All of that is missing from Eastwood's film--along with a sense of
purpose, urgency, mystery, and, good God, brevity. At a butt-numbing 155
minutes, sitting through Eastwood's version of Berendt's bestseller is like
watching someone feed the whole book into a shredder one damned page at a
time.
Part Southern Gothic, part warped travel memoir, Berendt's book
(credited here as a novel) centers on a flamboyant Savannah antiques
dealer, Jim Williams, accused of killing his volatile roughneck lover.
Visiting Savannah, Berendt found himself swept along in the wake of the
ensuing trial. The trial is by far the least interesting part. Instead, the
fun comes from watching the author sidetracked at every turn by glamorous
oddballs--piano-pounding squatters, voodoo priestesses, pistol-packing
Southern belles, and, most memorably, the lip-synching transvestite prima
donna The Lady Chablis.
The unexpected success of Berendt's book boosted Savannah's tourist
trade by tens of millions of dollars, and readers flocked to see his
subjects in the flesh. (Visiting Savannah these days is like attending a
museum of curiosities run by the curiosities.) However good this kind of
popularity is for promotion, though, it's hell on the adapter, who faces a
chorus of outrage if he omits an incident or a character. That makes it
hard to do the chopping and rethinking needed to translate a literary work
to film. Adapting Midnight in the Garden of Good and Evil is doubly
tough: The best parts of the book are asides and chance encounters, and the
central story--the trial--is woefully short on surprises.

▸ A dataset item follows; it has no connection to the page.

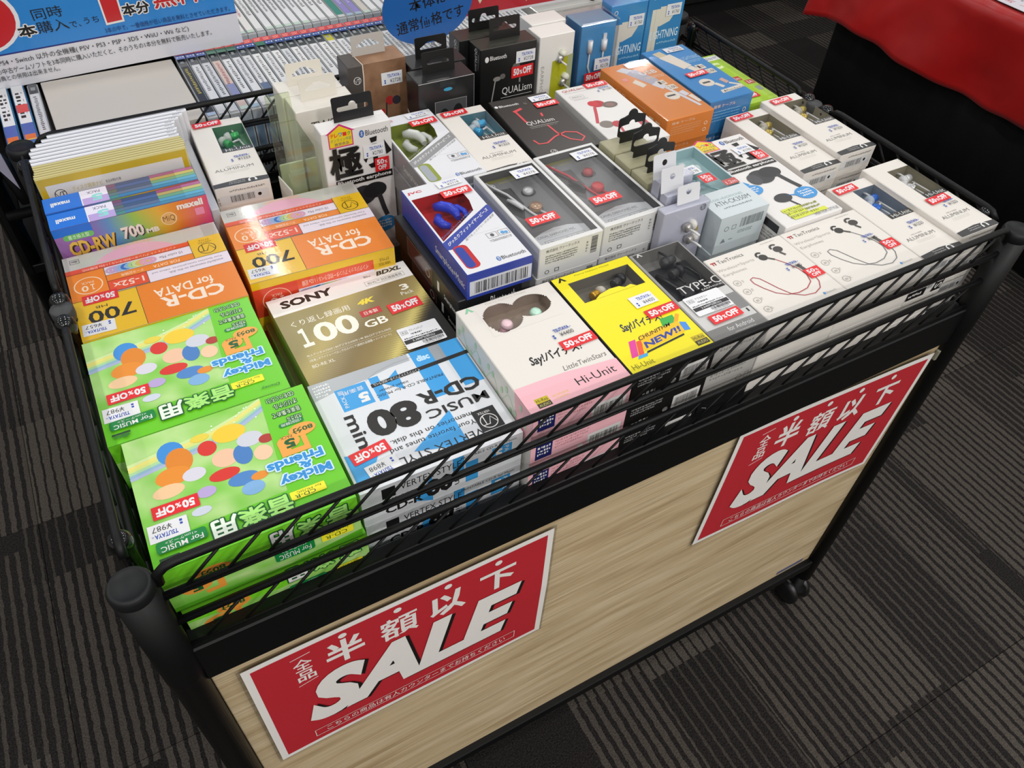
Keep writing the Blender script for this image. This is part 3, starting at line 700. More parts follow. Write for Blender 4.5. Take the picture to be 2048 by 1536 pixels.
def blue_front():
    p = Pr(.142, .044); T = p.text
    p.rect(0, 0, 1, 1, VWH); p.rect(.63, .15, .71, .75, SKY); p.rect(.55, .55, .62, 1, SKY); p.poly([(.30, .2), (.42, .75), (.42, 0)], SKY); p.rect(.80, .35, .93, .85, SKY)
    p.rect(.12, .62, .20, .92, '#17181a'); T('VERTEX STYLE', .23, .72, .60, .90, INK); T('MUSIC', .13, .42, .36, .58, INK, bold=.02); T('CD-R', .13, .14, .36, .36, INK, bold=.03); T('80', .38, .14, .55, .66, INK, bold=.05); T('min', .56, .2, .60, .62, INK, rot=270)
    T('PRINTABLE CD-R for Music', .60, .88, .96, .95, INK); T('5', .82, .5, .87, .78, PAPER, bold=.05); T('PACK', .88, .4, .91, .8, PAPER, rot=270)
    return p
bfront = blue_front().mesh('printed_front'); BD = (.142, .125, .044)
t, dm = lying('disc_pack', 'white and sky blue music disc pack in the front row', 'disc pack', .1615, .0225, .0715, *BD, {'all': VWH}, -.012, body='sleeve_body', group='white and blue disc packs')
put_print(blue_top(), 'printed_top', t, 'top', dm); put_print(bfront, 'printed_front', t, 'front', dm)
stick(t, discount_mesh(.0325, .0125), 'top', dm, .155, .278, PI + .12); stick(t, price_mesh('898'), 'top', dm, .185, .13, PI + .12)
under('disc_pack', 'white and blue music disc packs', 'disc pack', .1615, .0225, .0275, *BD, {'all': VWH}, 1, -.006, [(bfront, 'printed_front', 'front')], 0, 0, 'sleeve_body')
# white and black carton seen in the gap between green and gold
t, dm = lying('plain_carton', 'plain white carton with a black end, low between green and gold packs', 'box', .1485, .1400, .0120, .0125, .120, .0285, {'all': ink('#e9e7e3'), 'front': BLK})

# --- rainbow rewritable five-packs standing on edge
def _rain(nt, u, v, tc):
    n = N(nt, 'ShaderNodeTexNoise'); n.inputs['Scale'].default_value = 2.2; nt.links.new(tc.outputs['Generated'], n.inputs[0])
    f = math_n(nt, 'ADD', u, math_n(nt, 'MULTIPLY', math_n(nt, 'SUBTRACT', n.outputs[0], .5), .25))
    r = ramp(nt, [(0.0, '#9a6fae'), (0.18, '#8f5aa8'), (0.33, '#5b8fc4'), (0.5, '#8dbb52'), (0.66, '#d8a83a'), (0.8, '#dc7a34'), (1.0, '#d24a7c')]); nt.links.new(f, r.inputs[0]); return r.outputs[0]
RAIN = gen_mat('rainbow_print', _rain, .3)
MBLUE = ink('#2273d8', .3)
def mx_front():
    p = Pr(.142, .125); T = p.text
    p.rect(0, 0, 1, 1, RAIN); p.rect(0, .93, .24, 1, MBLUE)
    for k, (u, c) in enumerate(((.12, '#d05a9a'), (.30, '#d88a4a'), (.47, '#bcae4a'), (.64, '#7fae7a'), (.80, '#6f8fb4'), (.93, '#8f7fb4'))): p.ell(u, .66, .085, .09, ink(c), 20, 0, 180)
    p.rect(.05, .885, .24, .935, '#6dbb6a', r=.003); T('書き換え型', .08, .892, .21, .928, ink('#e6f6e0'))
    T('CD-RW', .068, .735, .366, .865, ink('#3b2a12'), bold=.06); T('CD-RW', .060, .742, .358, .872, ink('#e0b552'), bold=.04); T('700', .408, .775, .55, .885, ink('#4a3a4a'), bold=.06); T('700', .400, .782, .542, .892, ink('#e8dcd2'), bold=.035); T('MB', .555, .785, .64, .83, ink('#e9ded2'), bold=.05)
    p.ell(.72, .87, .052, .058, '#d9a866'); p.ring(.72, .87, .052, .058, .0006, ink('#f0d6a8')); T('MiQ', .68, .84, .76, .90, ink('#7a4a20'))
    T('maxell', .79, .925, .965, .985, PAPER, bold=.04); p.rect(.90, .84, .96, .905, '#e58aa8', r=.001)
    return p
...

Eastwood and screenwriter John Lee Hancock make two critical mistakes
that basically dumb down the material. The first is turning the worldly
Berendt of the book into "John Kelso" (John Cusack), a naive, youthful
writer lulled into the confidence of suave, sardonic Williams (Kevin
Spacey). Berendt, of course, is an active participant in the book's events,
but the movie has him playing detective and assisting the defense! The
guy's a novelist, not Nancy Drew.
The other problem is that the filmmakers have no idea whose story
they're telling--Kelso's, Williams', or Savannah's. To compensate, they've
attempted to film everything in the book without any particular point of
view, which weakens one of its chief strengths: its depiction of the
connecting tissues of Savannah society. The scene of The Lady Chablis
invading a black cotillion with Berendt, so hilarious in the book, falls
flat here without explanation or context. At the same time, the movie tries
to wedge in all the book's incidental characters, which stretches the movie
to agonizing overlength. The movie doesn't proceed by anecdote so much as
by syllabus.
On the plus side are Kevin Spacey's shrewd, devilish Williams, Jack
Thompson as Williams' jocular attorney, The Lady Chablis as herself, and
some gorgeous Johnny Mercer tunes. Savannah looks great too: Through Jack
N. Green's lens, the sunlight is always just a little too bright, and
shadows drape the streets like cobwebs. There's a great opening shot, and
if you last through the movie, there's a great closing shot.
But after the first 20 minutes, which saunter along breezily, Clint
Eastwood's direction is mostly uninspired to the point of catatonia--which
isn't exactly a new development, critical hosannas to the contrary. One
Joel Cox keeps getting listed as Eastwood's editor, but Eastwood hasn't
delivered a movie under two hours since 1990, and he's in dire need of a
ruthless scissor man. Scene after scene here creaks on past its punch line,
exacerbated by camera set-ups so monotonous they'd make Jack Webb fidget.
In just a couple of years, Clint Eastwood has turned two of the biggest
publishing sensations of the decade--The Bridges of Madison County
and Midnight in the Garden of Good and Evil--into seemingly endless
movies. God help us if he gets his hands on Angela's Ashes.